Pangkopkamtib terakhir adalah Jenderal Benny Moerdani (1983-1988). Pangkopkamtib kemudian dibubarkan dan diganti dengan Bakorstanas.

Bakorstanas atau Badan Koordinasi Bantuan Pemantapan Stabilitas Nasional, berbeda dengan Kopkamtib. Tidak seperti Kopkamtib, Bakorstanas hanya mengkoordinasikan lembaga kemanan seperti Polri, BIN, ABRI dan lainnya. Bakorstanas tak punya fungsi komando.

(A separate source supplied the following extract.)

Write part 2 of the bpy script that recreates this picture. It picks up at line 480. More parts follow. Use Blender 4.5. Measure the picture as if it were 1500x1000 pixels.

Menurut Benny Moerdani, setelah 23 tahun berdiri, keberadaan Kopkamtib tak lagi dibutuhkan. Keadaan sudah banyak berubah sejak tahun 1965. Masyarakat pun sadar untuk tidak bertentangan pendapat.

Tapi dihapuskannya Kopkamtib bukan berarti rekonsiliasi dan pengusutan kasus pelanggaran HAM bisa terwujud. Kini 2012, 47 tahun setelah peristiwa berdarah itu, kabut masih menyelimuti tragedi 1965. Sama seperti bisikan seorang sumber di Komnas HAM.

"Masih ada yang tidak suka jika kasus ini diungkit-ungkit lagi. Sebagian besar menginginkan biarlah dikubur saja. Ada tekanan-tekanan politik juga," ujarnya kepada merdeka.com beberapa waktu lalu.

Maka apakah kematian jutaan orang hanya akan dianggap sebagai takdir? Atau bagian dari gelapnya sejarah Indonesia?